The interview with Erroll Garner in Arthur Taylor’s Notes and Tones offers a very valuable perspective on the theory and practice of free jazz. He makes one of those observations that any serious jazz listener already knows:
There is nothing more free than Dixieland, with each cat playing something else.
Just about any side recorded by the Original Dixieland Jazz Band can warrant this claim. Garner then continues:
When it gets over nine pieces, they have to make arrangements.
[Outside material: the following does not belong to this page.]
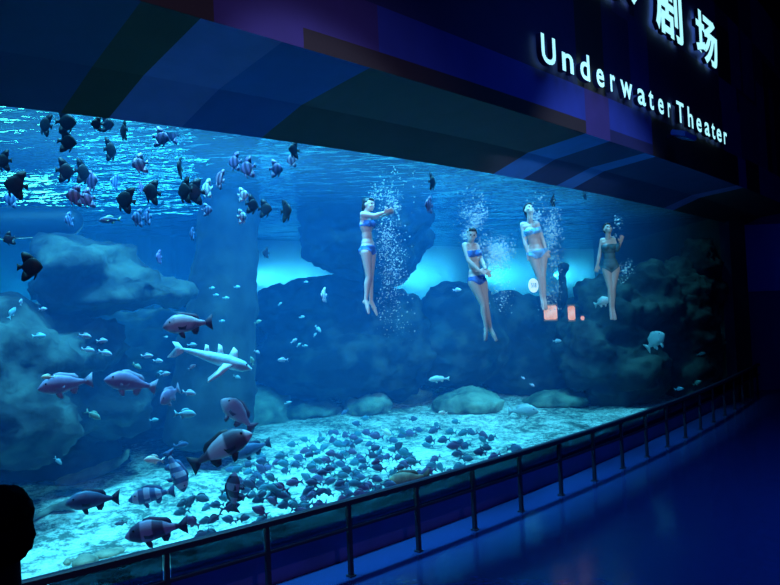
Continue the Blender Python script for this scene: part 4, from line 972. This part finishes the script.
# ------------------------------------------------------------------ bubbles
def plume(name, pts, n, label, rmin, rmax, seed):
    """pts: (px, py, spread px, metres behind glass, weight)"""
    rg = random.Random(seed); bm = bmesh.new(); o0 = None; W = [p[4] for p in pts]
    base = bmesh.new(); bmesh.ops.create_icosphere(base, subdivisions=1, radius=1); bv = [v.co.copy() for v in base.verts]; bf = [[v.index for v in f.verts] for f in base.faces]; base.free()
    verts = []; faces = []
    for _ in range(n):
        i = rg.choices(range(len(pts)), W)[0]; a = pts[i]
        p, t = tank(a[0] + rg.gauss(0, a[2]), a[1] + rg.gauss(0, a[2] * 1.3), a[3] + rg.gauss(0, .12))
        if p.y < WIN(p.x) + .2 or p.z > SURF - .03: continue
        if o0 is None: o0 = p
        r = rmin + (rmax - rmin) * rg.random() ** 3; k = len(verts)
        fl_ = rg.uniform(.6, 1)
        for v in bv: verts.append(p - o0 + Vector((v.x * r, v.y * r, v.z * r * fl_)))
        for f in bf: faces.append([k + j for j in f])
    me = bpy.data.meshes.new(name); me.from_pydata(verts, [], faces); o = link(name, me, M['bubble'], smooth=True); o.location = o0; tag(o, label, 'bubbles', kind='stuff')
plume('bubble_plume', [(374, 193, 3, 1.1, 1), (383, 192, 5, 1.1, 2), (392, 198, 4, 1.1, 2), (396, 208, 3, 1.1, 2), (388, 228, 6, 1.1, 3), (388, 245, 7, 1.1, 4), (393, 262, 7, 1.1, 4), (392, 278, 7, 1.1, 3), (390, 300, 8, 1.1, 2), (395, 320, 9, 1.1, 1), (400, 180, 10, 1.1, 1.5), (385, 215, 8, 1.1, 2)], 1700,
      'column of rising air bubbles beside the leftmost performer', .004, .014, 1)
plume('bubble_plume', [(474, 222, 4, .7, 2), (479, 214, 5, .7, 2), (466, 212, 5, .7, 1), (497, 254, 6, .5, 5), (494, 262, 6, .5, 5), (505, 252, 5, .6, 2), (486, 245, 5, .6, 1), (499, 285, 6, .7, 1), (503, 300, 5, .7, .4), (475, 195, 7, .7, .6), (466, 235, 3, .7, 1)], 3000,
      'burst of fine white bubbles around the second performer from left', .004, .014, 2)
plume('bubble_plume', [(536, 218, 3, .5, 2), (551, 230, 5, .7, 3), (549, 245, 6, .7, 2), (552, 262, 5, .7, 1.5), (550, 290, 6, .7, 2), (548, 305, 5, .7, 1), (553, 218, 5, .7, 1), (540, 205, 7, .7, .6)], 1700,
      'stream of air bubbles rising past the third performer from left', .004, .015, 3)
plume('bubble_plume', [(624, 270, 2.5, .5, 2), (629, 264, 2, .5, 1), (618, 222, 2, .5, 1), (614, 238, 1.5, .4, 1), (631, 270, 2, .5, .5), (622, 280, 3, .5, .5)], 170,
      'few small bubbles beside the rightmost performer', .006, .022, 4)

# ------------------------------------------------------------------ round decal and panels standing in for orange reflections
px, py = 532.8, 285.5
p, t = hit(WIN, px, py); n = nrm(WIN, p.x); rot = Matrix.Rotation(math.atan2(-n.x, n.y), 4, 'Z'); r0 = 6.6 * t / F
dc = empty('glass_decal', p - n * .012, rot.to_euler()); tag(dc, 'round white decal with pale blue digits on the glass by the third performer knee', 'decal')
bm = bmesh.new(); v = bmesh.ops.create_cone(bm, cap_ends=True, segments=40, radius1=r0 * 1.35, radius2=r0 * 1.35, depth=.008)['verts']; bmesh.ops.rotate(bm, verts=v, matrix=Matrix.Rotation(R(90), 3, 'X')); 
bmesh.ops.scale(bm, verts=v, vec=(1, 1, .80)); obj('disc', bm, mat('white_decal_glow', (.8, .9, .9), emit=(.45, .85, .9), es=.6), dc)  # disc brightness put in as emission; the decal is no lamp
cu = bpy.data.curves.new('t', 'FONT'); cu.body = '518'; cu.size = r0 * 1.0; cu.offset = .002; cu.extrude = .002; cu.align_x = 'CENTER'; cu.align_y = 'CENTER'
to = bpy.data.objects.new('t', cu); COL.objects.link(to); dg = bpy.context.evaluated_depsgraph_get(); dg.update(); me = bpy.data.meshes.new_from_object(to.evaluated_get(dg)); bpy.data.objects.remove(to)
me.materials.clear(); o = link('digits', me, mat('pale_blue_print', (.2, .5, .7), rough=.5), dc); o.location = (0, -.008, 0); o.rotation_euler = (R(90), 0, 0)
om = mat('orange_glow', (.6, .25, .15), (.9, .5, .4), rough=.5, scale=9, emit=(1.0, .30, .16), es=.65)  # made-up glowing boxes with rims, standing in for orange reflections on the glass
def panel(px, py, wx, hx, lab, d=2.2):
    p, t = tank(px, py, d); az = math.atan2(-p.x, p.y); o = empty('reflection_panel', p, (0, 0, az)); tag(o, lab, 'reflection_panel', 'orange panels standing in for glass reflections')
    w_, h_ = wx * t / F, hx * t / F
    bm = bmesh.new(); box(bm, (0, 0, 0), (w_, .1, h_)); bmesh.ops.bevel(bm, geom=bm.edges[:], offset=min(.02, min(w_, h_) * .2), segments=2, affect='EDGES'); obj('reflection_glow', bm, om, o)
    bm = bmesh.new(); box(bm, (0, 0, h_ * .55), (w_ * 1.05, .12, h_ * .1)); box(bm, (0, 0, -h_ * .55), (w_ * 1.05, .12, h_ * .1)); obj('cap', bm, mat('panel_rim_paint', (.3, .15, .12), rough=.5), o)
panel(550.5, 312.5, 13, 14, 'largest orange panel imitating a glass reflection just below the feet of the third performer')
panel(571.5, 313, 7, 14, 'slim orange panel imitating a glass reflection right of the largest one')
panel(582.5, 318, 3.5, 4, 'tiny orange panel imitating a glass reflection, rightmost of the three')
In other words there is an “economy of scale” to the degree of freedom that can come into play in a free jazz session. Of course John Coltrane pushed hard on this limit of scale in his “Ascension” sessions; but it is clear that there were at least a few ground rules set down before the tape started recording. Indeed, my guess is that one of the reasons why the ten-year anniversary performances of “Ascension” that got programmed by the San Francisco Jazz Festival are so disappointing is that the participants do not know very much about the rules set by the eleven musicians involved in the 1965 session at the Van Gelder Studio and probably do not know enough to set their own rules. They may have also missed another one of Garner’s important points:
That’s what’s going to make the world in the future—freedom and coming together. People can’t be free and going off in opposite directions or else there won’t be any foundation.
The 1965 session had a strong sense of that “coming together” around Trane, whereas the anniversary performances just involved a lot of performers and very little (if any) sense of togetherness.